Output details
16 - Architecture, Built Environment and Planning
University of Greenwich
Communicating Vessels 2008-2013
The “Communicating Vessels” portfolio project is a self-instigated drawn and written theoretical, architectural design research project. The work that is shown and discussed here is part of a larger whole (2008-13) – the project was initiated in 1998 and continues onward. The bulk of the project is positioned on an island in Britain’s smallest town, Fordwich, just outside Canterbury in Kent. This is not a traditional architectural site it is more a psychogeographical site that holds for the author memories of childhood.

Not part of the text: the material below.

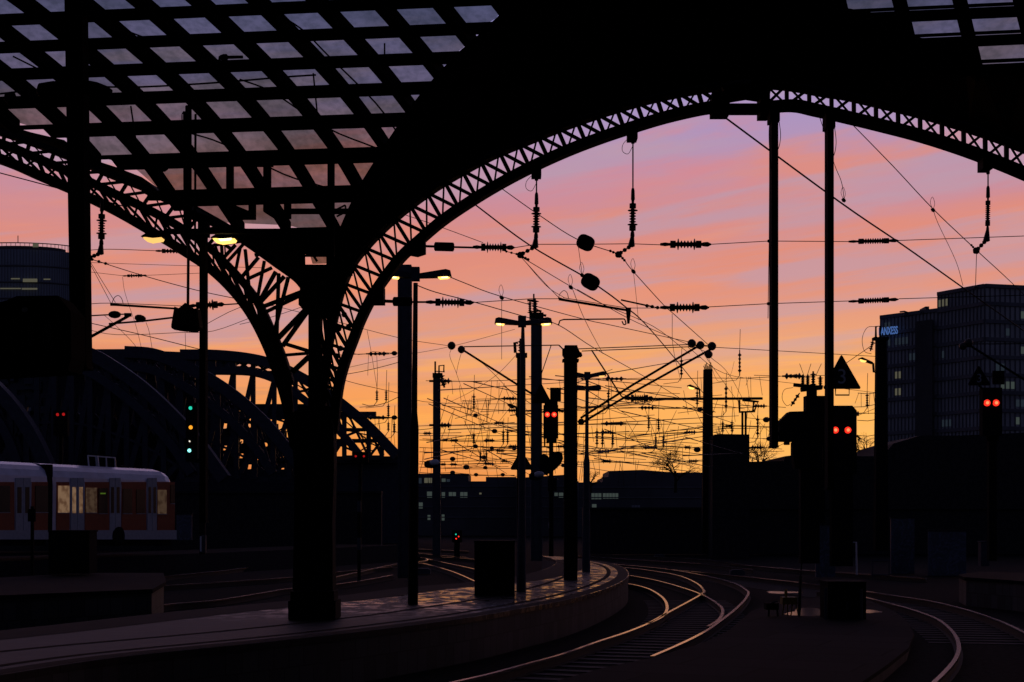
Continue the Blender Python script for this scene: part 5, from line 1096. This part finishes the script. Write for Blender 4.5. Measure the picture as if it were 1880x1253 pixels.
for car, red, doors, wins in [(c1_, [(283,350), (428,552), (614,740), (796,885)], [(355,422), (553,608), (744,792)], [(291,347,255,392), (432,486,265,392), (497,541,268,396), (620,666,270,396), (688,732,274,396), (797,841,276,398), (862,882,250,345)]), (c2_, [(-150,70), (157,240)], [(74,152), (-300,-160)], [(-120,45,255,390), (175,238,255,390)])]:
    for a, b in red: panel(car, 'side_panel', tx(a), tx(b), ty(236, 0), ty(481, 0), .035, redm)
    panel(car, 'sill', tx(283 if car is c1_ else -400), tx(893 if car is c1_ else 244), ty(481, 0), ty(528, 0), .045, greyp)
    panel(car, 'skirt', tx(283 if car is c1_ else -400), tx(880 if car is c1_ else 244), ty(528, 0), ty(560, 0), -.1, black)
    for a, b in doors:
        mdl = (a+b)/2
        for u0, u1 in ((a, mdl-1), (mdl+1, b)):
            d_ = panel(car, 'door', tx(u0), tx(u1), ty(215, 0), ty(483, 0), .05, greyp); q = (u1-u0)*.22; panel(car, 'door_window', tx(u0+q), tx(u1-q), ty(262, 0), ty(394, 0), .058, glassw if (car is c1_ and a == 355) else glassd, d_)
    for a, b, y0, y1 in wins:
        w_ = panel(car, 'window', tx(a), tx(b), ty(y0, 0), ty(y1, 0), .06, glassw if (car is c1_ and a < 300) else (glassv if car is c1_ and a in (432, 797) else glassd)); panel(car, 'window_frame', tx(a-2), tx(b+2), ty(y1, 0), ty(y1+3, 0), .065, greyp, w_)
c1_.p('destination_display', MB().prism([sp(tx(503), ty(298,0), .07), sp(tx(530), ty(298,0), .07), sp(tx(530), ty(291,0), .07), sp(tx(503), ty(291,0), .07)], -nn*.005), emis('green_display', (.35, .7, .05), .12))
c1_.p('wheel', MB().lathe(sp(tx(598), ty(512,0), .08), sp(tx(598), ty(512,0), -.1), [(0, .28), (.2, .42), (1, .42)], 20), black)
c1_.p('gangway', MB().prism([A0+dd*tof(86)+Vector((0,0,zb)), A0+dd*tof(97)+Vector((0,0,zb)), A0+dd*tof(97)+Vector((0,0,zr-.1)), A0+dd*tof(86)+Vector((0,0,zr-.1))], -nn*2.6), black)
pg = c1_.p('roof_box', MB().prism([sp(206, 857, -1.2)+Vector((0,0,.0)), sp(253, 860, -1.2), sp(252, 842, -1.2)+Vector((0,0,.12)), sp(204, 837, -1.2)+Vector((0,0,.12))], -nn*.4), black)
for a, b in (((204,836), (253,840)), ((206,857), (253,860)), ((204,836), (206,857)), ((253,840), (254,860)), ((220,837), (222,858)), ((237,839), (238,860))): c1_.p('box_frame', MB().bar(sp(*a, -1.17), sp(*b, -1.17), .05 if a[0] != 220 else .12), white, pg)
c1_.p('roof_horn', MB().lathe(sp(255, 858, -1.0), sp(268, 861, -1.0), [(0, .1), (1, .14)], 8), black)
bed = MB().prism([A0+dd*(-30)+nn*2+Vector((0,0,.0)), A0+dd*(-30)+nn*.5+Vector((0,0,.85)), A0+dd*(-30)-nn*4+Vector((0,0,.85)), A0+dd*(-30)-nn*6], dd*60)
struct('track_embankment', bed, ballast)

# ------------------------------------------------------------------ platform and yard furniture
def cab(name, lbl, cat, D, x0, y0, x1, y1, dep, m_=black, lid=3, door=True):
    t = T(name, lbl, cat, P((x0+x1)/2, y1, D)); t.p('body', MB().pbox(D, x0, y0+lid, x1, y1, dep), m_); t.p('lid', MB().pbox(D-.03, x0-1, y0, x1+1, y0+lid, dep+.06), m_)
    if door: t.p('door', MB().pbox(D-.015, x0+3, y0+lid+3, (x0+x1)/2-1, y1-6, .015), m_); t.p('door', MB().pbox(D-.015, (x0+x1)/2+1, y0+lid+3, x1-3, y1-6, .015), m_)
    t.p('plinth', MB().pbox(D-.02, x0+1, y1-4, x1-1, y1, dep+.04), m_)
    return t
cab('equipment_cabinet', 'big black equipment box standing on the curved platform', 'cabinet', G(908, 1094, .76).y, 871, 993, 945, 1094, .9)
cab('equipment_cabinet', 'dark cabinet on the side platform in front of the train', 'cabinet', G(125, 1056, .9).y-.2, 89, 974, 164, 1054, .7)
t = cab('relay_cabinet', 'black relay cabinet beside the puddle on the ramp platform', 'cabinet', 31.2, 1520, 1068, 1590, 1160, .8); t.p('handle', MB().tube(PL([(1555,1105), (1555,1120)], 31.15), .012), steel)
t.p('side_post', MB().tube(PL([(1581,1082), (1582,1150)], 31.1), .03), steel); t.p('side_post', MB().tube(PL([(1516,1080), (1516,1150)], 31.1), .03), steel)
t = T('yellow_trestle', 'small yellow trestle with splayed legs at the puddle edge', 'trestle', G(1450, 1132, .22)); D_ = t.loc.y
t.p('top', MB().pbox(D_-.1, 1437, 1097, 1464, 1110, .3), yellow)
for a, b in (((1440,1108), (1436,1130)), ((1446,1108), (1446,1131)), ((1455,1108), (1452,1132)), ((1461,1108), (1466,1131))): t.p('leg', MB().tube(PL([a, b], D_), .014), yellow)
t.p('knob', MB().lathe(P(1443, 1082, D_), P(1443, 1097, D_), [(0, .02), (.4, .04), (1, .02)], 8), yellow)
t = T('point_machine', 'low dark point lever box next to the yellow trestle', 'point machine', G(1418, 1132, .22)); t.p('case', MB().pbox(D_, 1407, 1108, 1430, 1120, .3), black); t.p('lever', MB().tube(PL([(1415,1108), (1428,1104)], D_), .02), steel); t.p('leg', MB().tube(PL([(1412,1118), (1411,1132)], D_), .02), black); t.p('leg', MB().tube(PL([(1427,1118), (1428,1132)], D_), .02), black)
t = T('marker_pole', 'thin leaning marker pole with sleeved foot beside the trestle', 'pole', G(1467, 1136, .22)); t.p('pole', MB().tube(PL([(1478,948), (1470,1060)], D_), .012), black); t.p('sleeve', MB().tube(PL([(1470,1058), (1467,1136)], D_), .035), mat('sleeve_rust', (.03, .022, .008), .8))
t = T('handrail', 'thin pale handrail frame under the hooded signal', 'rail', G(1556, 1062, 0)); D_ = 56
for pts in ([(1524,1056), (1524,996), (1534,995)], [(1553,995), (1572,996), (1573,1056)], [(1538,1030), (1556,1031)]): t.p('tube', MB().tube(PL(pts, D_), .035), white)
t = T('handrail', 'low double bar between the graffiti panels', 'rail', P(1620, 1056, 56))
for y in (1030, 1056): t.p('tube', MB().tube(PL([(1600,y), (1634,y)], 56), .03), steel)
for x in (1602, 1632): t.p('post', MB().tube(PL([(x,1030), (x,1062)], 56), .03), steel)
cab('yard_locker', 'narrow grey locker on the far platform below the red lights', 'locker', 48, 1801, 994, 1816, 1040, .3, steel, 2, False)
t = T('platform_post', 'thin dark signpost on the side platform before the train', 'post', G(58, 1056, .9)); t.p('pole', MB().pbox(t.loc.y, 56, 930, 61, 1056, .08), black); t.p('plate', MB().pbox(t.loc.y-.03, 51, 935, 65, 958, .03), black)
t = T('white_box', 'pale narrow switch box at the foot of the signal light mast', 'box', P(372, 1015, 59)); t.p('body', MB().pbox(59, 367, 985, 370, 1013, .2), white, label='pale edge strip'); t.p('body', MB().pbox(59, 370, 983, 377, 1015, .25), steel)
t = T('lineside_post', 'slim white-banded post on the tracks beyond the iron column', 'post', G(659, 1068, 0)); t.p('pole', MB().pbox(t.loc.y, 656, 918, 662, 1068, .1), black); t.p('band', MB().pbox(t.loc.y-.01, 655.5, 920, 662.5, 940, .12), steel); t.p('band', MB().pbox(t.loc.y-.01, 655.5, 988, 662.5, 1010, .12), steel)
t = T('lineside_post', 'striped thin post behind the two-light signal', 'post', P(1008, 1020, 60)); t.p('pole', MB().pbox(60, 1008, 930, 1012, 1022, .1), steel); t.p('band', MB().pbox(59.98, 1007.5, 960, 1012.5, 970, .12), white)
for x, y, lb in ((675,1030,'low pale point motor beside the far curling rail'), (778,1055,'low pale point motor near the glowing rails'), (1210,1026,'small dark point motor on the far straight rails'), (1353,1057,'small dark point motor where the far rails converge')):
    g_ = G(x, y, 0); t = T('point_motor', lb, 'point motor', g_, 'point motors'); t.p('case', MB().box(g_.x-.3, g_.x+.3, g_.y-.2, g_.y+.2, .02, .2), steel); t.p('lid', MB().box(g_.x-.22, g_.x+.22, g_.y-.22, g_.y+.18, .2, .26), steel)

The work seeks to explore and illustrate the far-reaching effects on architecture of biotechnology, virtuality and nanotechnology, and particularly the old dichotomy between architecture and landscape. Technology is allowing architects to mix and augment real objects with virtual ones, to question the inertness of materials and, vicariously, architecture, to link and network electronically all manner of spaces and scales of phenomena together, create reflexive spatial relationships between them and blend the organic and the inorganic. Simultaneously, the aged doctrines of Modernism are being questioned: decoration and Baroque distortion are respectable again. The “everyday” has proved a fecund breeding ground for new ideas. Narrative is also finding its way into much architectural work. Above all architecture’s relationship with biotechnology is evolving fast.

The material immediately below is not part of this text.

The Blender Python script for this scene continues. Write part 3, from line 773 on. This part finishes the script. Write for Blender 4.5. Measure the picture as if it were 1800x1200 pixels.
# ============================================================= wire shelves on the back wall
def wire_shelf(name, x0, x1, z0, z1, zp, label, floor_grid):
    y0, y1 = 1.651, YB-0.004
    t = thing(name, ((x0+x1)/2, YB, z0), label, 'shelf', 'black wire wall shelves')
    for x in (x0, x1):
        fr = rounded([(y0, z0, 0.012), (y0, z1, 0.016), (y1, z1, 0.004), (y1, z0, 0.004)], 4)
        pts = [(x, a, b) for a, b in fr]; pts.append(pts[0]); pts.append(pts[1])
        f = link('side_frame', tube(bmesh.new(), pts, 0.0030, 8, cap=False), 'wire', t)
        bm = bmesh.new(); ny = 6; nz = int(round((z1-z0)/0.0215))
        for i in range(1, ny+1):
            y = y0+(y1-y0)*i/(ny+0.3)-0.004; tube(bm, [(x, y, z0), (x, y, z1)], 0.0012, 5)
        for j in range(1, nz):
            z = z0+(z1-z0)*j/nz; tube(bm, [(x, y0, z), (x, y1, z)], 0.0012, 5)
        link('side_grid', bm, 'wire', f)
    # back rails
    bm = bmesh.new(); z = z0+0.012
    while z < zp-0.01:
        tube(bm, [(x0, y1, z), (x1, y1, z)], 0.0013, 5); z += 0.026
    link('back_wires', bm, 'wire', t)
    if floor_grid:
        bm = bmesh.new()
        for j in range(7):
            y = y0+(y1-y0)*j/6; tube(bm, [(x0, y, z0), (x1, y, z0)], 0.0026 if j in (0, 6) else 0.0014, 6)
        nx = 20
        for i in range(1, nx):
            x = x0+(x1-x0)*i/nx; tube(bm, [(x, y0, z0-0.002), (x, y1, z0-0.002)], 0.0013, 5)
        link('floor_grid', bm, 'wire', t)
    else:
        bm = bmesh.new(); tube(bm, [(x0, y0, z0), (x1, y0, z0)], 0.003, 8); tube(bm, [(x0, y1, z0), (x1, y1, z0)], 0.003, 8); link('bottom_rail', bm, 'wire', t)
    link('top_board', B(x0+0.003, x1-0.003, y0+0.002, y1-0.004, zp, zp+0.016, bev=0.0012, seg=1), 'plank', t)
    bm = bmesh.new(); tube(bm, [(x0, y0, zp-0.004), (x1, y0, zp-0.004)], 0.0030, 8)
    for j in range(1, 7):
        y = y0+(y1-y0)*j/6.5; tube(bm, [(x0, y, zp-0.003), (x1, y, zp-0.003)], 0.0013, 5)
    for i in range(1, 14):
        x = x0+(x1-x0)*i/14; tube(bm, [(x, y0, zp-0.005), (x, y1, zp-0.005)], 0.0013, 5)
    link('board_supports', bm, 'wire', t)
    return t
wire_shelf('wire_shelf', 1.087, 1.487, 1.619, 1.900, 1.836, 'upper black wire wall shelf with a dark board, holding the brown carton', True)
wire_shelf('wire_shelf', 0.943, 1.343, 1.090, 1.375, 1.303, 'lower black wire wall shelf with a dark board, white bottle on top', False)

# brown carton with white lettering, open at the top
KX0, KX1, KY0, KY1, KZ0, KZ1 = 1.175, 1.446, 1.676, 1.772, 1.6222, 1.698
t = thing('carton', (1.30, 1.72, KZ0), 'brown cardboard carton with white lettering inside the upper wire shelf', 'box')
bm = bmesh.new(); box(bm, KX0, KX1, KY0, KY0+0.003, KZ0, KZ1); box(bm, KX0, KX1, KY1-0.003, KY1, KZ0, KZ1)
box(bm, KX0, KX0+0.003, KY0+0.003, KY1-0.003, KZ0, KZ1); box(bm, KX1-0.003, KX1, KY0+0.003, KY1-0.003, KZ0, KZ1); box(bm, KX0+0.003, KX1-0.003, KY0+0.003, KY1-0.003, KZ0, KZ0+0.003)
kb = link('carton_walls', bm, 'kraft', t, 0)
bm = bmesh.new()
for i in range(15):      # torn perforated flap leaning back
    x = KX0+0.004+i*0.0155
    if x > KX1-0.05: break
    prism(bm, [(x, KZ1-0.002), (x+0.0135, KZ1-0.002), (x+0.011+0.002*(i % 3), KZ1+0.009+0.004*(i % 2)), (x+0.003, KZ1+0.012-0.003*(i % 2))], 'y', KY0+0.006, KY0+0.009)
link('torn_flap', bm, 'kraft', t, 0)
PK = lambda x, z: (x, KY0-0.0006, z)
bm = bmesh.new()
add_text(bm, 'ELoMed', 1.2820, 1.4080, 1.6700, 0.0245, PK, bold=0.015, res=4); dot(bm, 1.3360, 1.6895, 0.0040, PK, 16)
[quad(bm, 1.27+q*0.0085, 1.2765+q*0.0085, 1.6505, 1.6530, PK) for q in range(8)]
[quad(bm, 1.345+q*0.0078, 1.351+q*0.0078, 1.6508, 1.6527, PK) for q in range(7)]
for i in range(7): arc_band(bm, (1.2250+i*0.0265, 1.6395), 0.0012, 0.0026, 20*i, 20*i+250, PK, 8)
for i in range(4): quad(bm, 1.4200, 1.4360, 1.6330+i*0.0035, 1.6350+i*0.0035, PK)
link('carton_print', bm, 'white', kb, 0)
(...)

The project relooks at traditional paradigms and elements of garden design such as the gazebo, the garden shed, the walled garden, the bird bath, entrance gates, riverside seats, love seats, vistas, sculptures, fountains, topiary and outside grown rooms amongst many other objects and spaces. It redesigns them, electronically connects them, explores their virtual and actual materiality, their cultural and mnemonic importance and reassesses them in the wake of the impact of advanced technology on the protocols of contemporary architectural design in the twenty-first century.

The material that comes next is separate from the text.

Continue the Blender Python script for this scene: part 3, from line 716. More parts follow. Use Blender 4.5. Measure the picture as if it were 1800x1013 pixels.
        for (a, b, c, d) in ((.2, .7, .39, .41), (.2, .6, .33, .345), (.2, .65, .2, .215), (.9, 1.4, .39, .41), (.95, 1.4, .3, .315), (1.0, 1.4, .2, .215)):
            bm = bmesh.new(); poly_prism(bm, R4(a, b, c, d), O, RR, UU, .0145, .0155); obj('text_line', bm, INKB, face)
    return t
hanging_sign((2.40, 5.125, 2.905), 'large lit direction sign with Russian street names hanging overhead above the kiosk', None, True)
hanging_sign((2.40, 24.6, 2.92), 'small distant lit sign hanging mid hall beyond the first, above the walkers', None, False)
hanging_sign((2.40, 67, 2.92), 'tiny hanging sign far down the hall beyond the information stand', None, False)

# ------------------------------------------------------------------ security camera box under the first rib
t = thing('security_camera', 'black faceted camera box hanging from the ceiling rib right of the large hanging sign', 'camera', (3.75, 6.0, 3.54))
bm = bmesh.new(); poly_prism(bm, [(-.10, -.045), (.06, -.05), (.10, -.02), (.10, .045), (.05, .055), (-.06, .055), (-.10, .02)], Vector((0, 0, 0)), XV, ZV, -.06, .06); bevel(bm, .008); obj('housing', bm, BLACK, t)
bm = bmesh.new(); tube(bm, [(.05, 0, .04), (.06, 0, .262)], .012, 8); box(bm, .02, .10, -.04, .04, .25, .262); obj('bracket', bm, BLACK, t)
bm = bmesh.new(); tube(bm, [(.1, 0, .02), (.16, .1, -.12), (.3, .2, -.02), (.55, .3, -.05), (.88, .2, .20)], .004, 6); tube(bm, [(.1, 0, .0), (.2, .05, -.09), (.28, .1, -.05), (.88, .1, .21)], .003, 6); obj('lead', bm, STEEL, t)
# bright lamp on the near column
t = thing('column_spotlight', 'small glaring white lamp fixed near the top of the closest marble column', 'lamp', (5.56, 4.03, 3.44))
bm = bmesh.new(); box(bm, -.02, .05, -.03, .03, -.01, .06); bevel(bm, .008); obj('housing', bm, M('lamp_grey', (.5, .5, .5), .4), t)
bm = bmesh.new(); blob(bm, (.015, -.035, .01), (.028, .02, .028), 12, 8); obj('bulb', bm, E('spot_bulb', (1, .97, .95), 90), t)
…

“Communicating Vessels” is research project investigating how the old dichotomy between landscape and architecture might change due to the impact of advanced technologies such as virtuality and biotechnology. It utilises narrative and surrealist spatial protocols as its key research methods. The project is sustained, long-term, complex, and frequently and variously disseminated internationally. It is, by its nature, diverse in its research agendas and outputs which include exhibitions, journal articles, writings, lectures and drawings. It constitutes much of the author’s research activity since January 2008 and is his primary research agenda.